TASK DIRECTIONS:
Could the lines from the start of the data through the line with "COL = scene.collection" be set down exactly, with no pictures among them?

DATA EXCERPT:

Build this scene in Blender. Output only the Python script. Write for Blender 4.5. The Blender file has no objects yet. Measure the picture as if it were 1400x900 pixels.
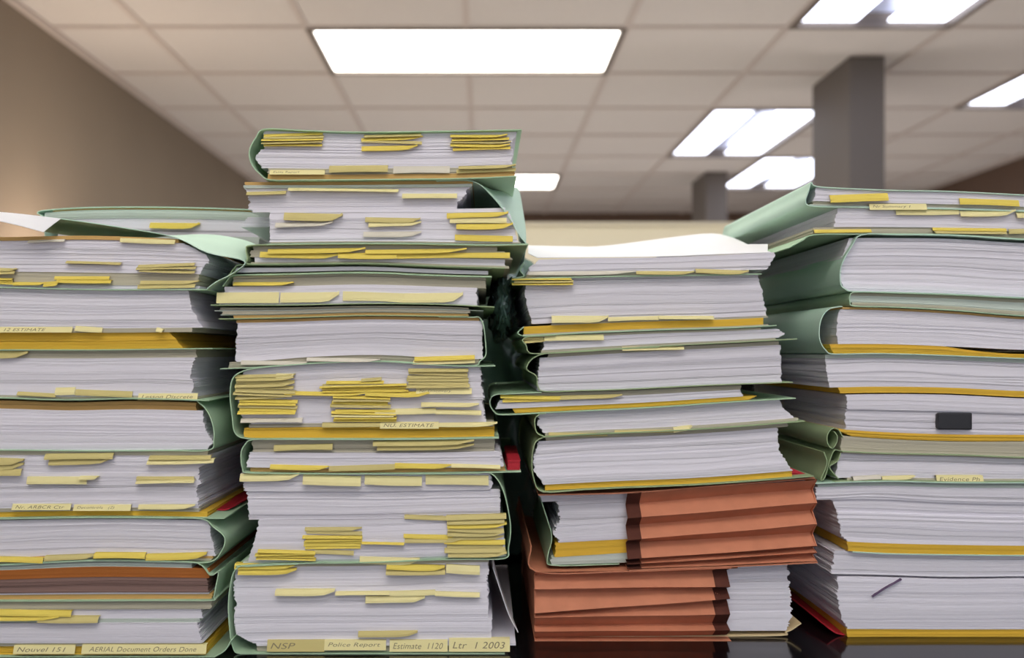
import bpy, math, random
import numpy as np
from mathutils import Vector

random.seed(7)
scene = bpy.context.scene
COL = scene.collection

# ------------------------------------------------------------------ camera
FPX = 1320.0            # focal length in pixels of the 1400x900 frame
VX, VY = 660.0, 480.0   # vanishing point of the depth direction
TABLE = 1.06            # height of the table top
CAMH = TABLE + 0.2406
cam_data = bpy.data.cameras.new('camera')
cam = bpy.data.objects.new('camera', cam_data)
COL.objects.link(cam)
cam.location = (0, 0, CAMH)
cam.rotation_euler = (math.pi / 2, 0, 0)
cam_data.sensor_width = 36
cam_data.lens = FPX / 1400 * 36
cam_data.shift_x = (700 - VX) / 1400
cam_data.shift_y = (VY - 450) / 1400
cam_data.clip_start = 0.05
cam_data.dof.use_dof = True
cam_data.dof.focus_distance = 0.785
cam_data.dof.aperture_fstop = 5.2
scene.camera = cam

# ------------------------------------------------------------------ world, exposure
w = bpy.data.worlds.new('world'); scene.world = w
w.use_nodes = True
w.node_tree.nodes['Background'].inputs[0].default_value = (0.9, 0.93, 1, 1)
w.node_tree.nodes['Background'].inputs[1].default_value = 0.15
WINDOW_GLOW = 2.4         # glow of unseen windows added behind the viewer to light the stack fronts
scene.view_settings.view_transform = 'Standard'
scene.view_settings.look = 'None'
scene.view_settings.exposure = 0.0
scene.view_settings.gamma = 1
scene.view_settings.use_curve_mapping = False

UPL = 19.0        # glow of the uplighters added to brighten the ceiling
LAMP = 8.5        # strength of the ceiling panels

# ------------------------------------------------------------------ materials
def lin(c):
    return tuple((v / 255 / 12.92) if v / 255 <= 0.04045 else ((v / 255 + 0.055) / 1.055) ** 2.4 for v in c) + (1,)

def mat(name, rgb, rough=0.7, spec=0.3, noise=0.0, nscale=30.0, stretch=(1, 1, 1), bump=0.0, tint=False,
        trans=0.0, coat=0.0, metal=0.0):
    m = bpy.data.materials.new(name); m.use_nodes = True
    nt = m.node_tree; b = nt.nodes['Principled BSDF']
    b.inputs['Roughness'].default_value = rough
    b.inputs['Specular IOR Level'].default_value = spec
    b.inputs['Metallic'].default_value = metal
    b.inputs['Coat Weight'].default_value = coat
    c = lin(rgb)
    b.inputs['Base Color'].default_value = c
    last = None
    if noise or bump:
        tc = nt.nodes.new('ShaderNodeTexCoord'); mp = nt.nodes.new('ShaderNodeMapping')
        mp.inputs['Scale'].default_value = stretch
        nz = nt.nodes.new('ShaderNodeTexNoise'); nz.inputs['Scale'].default_value = nscale
        nz.inputs['Detail'].default_value = 4
        nt.links.new(tc.outputs['Object'], mp.inputs[0]); nt.links.new(mp.outputs[0], nz.inputs['Vector'])
        if noise:
            mr = nt.nodes.new('ShaderNodeMapRange')
            mr.inputs['From Min'].default_value = 0.3; mr.inputs['From Max'].default_value = 0.7
            mr.inputs['To Min'].default_value = 1 - noise; mr.inputs['To Max'].default_value = 1.0
            mx = nt.nodes.new('ShaderNodeVectorMath'); mx.operation = 'SCALE'
            mx.inputs[0].default_value = c[:3]
            nt.links.new(nz.outputs['Fac'], mr.inputs['Value']); nt.links.new(mr.outputs[0], mx.inputs['Scale'])
            last = mx.outputs[0]
        if bump:
            bp = nt.nodes.new('ShaderNodeBump'); bp.inputs['Strength'].default_value = bump
            bp.inputs['Distance'].default_value = 0.001
            nt.links.new(nz.outputs['Fac'], bp.inputs['Height']); nt.links.new(bp.outputs[0], b.inputs['Normal'])
    if tint:
        at = nt.nodes.new('ShaderNodeAttribute'); at.attribute_name = 'tint'
        mm = nt.nodes.new('ShaderNodeVectorMath'); mm.operation = 'MULTIPLY'
        if last: nt.links.new(last, mm.inputs[0])
        else: mm.inputs[0].default_value = c[:3]
        nt.links.new(at.outputs['Color'], mm.inputs[1]); last = mm.outputs[0]
    if last: nt.links.new(last, b.inputs['Base Color'])
    if trans:
        tr = nt.nodes.new('ShaderNodeBsdfTranslucent'); tr.inputs['Color'].default_value = c
        ms = nt.nodes.new('ShaderNodeMixShader'); ms.inputs[0].default_value = trans
        if last: nt.links.new(last, tr.inputs['Color'])
        nt.links.new(b.outputs[0], ms.inputs[1]); nt.links.new(tr.outputs[0], ms.inputs[2])
        nt.links.new(ms.outputs[0], nt.nodes['Material Output'].inputs[0])
    return m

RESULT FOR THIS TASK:
Build this scene in Blender. Output only the Python script. Write for Blender 4.5. The Blender file has no objects yet. Measure the picture as if it were 1400x900 pixels.
import bpy, math, random
import numpy as np
from mathutils import Vector

random.seed(7)
scene = bpy.context.scene
COL = scene.collection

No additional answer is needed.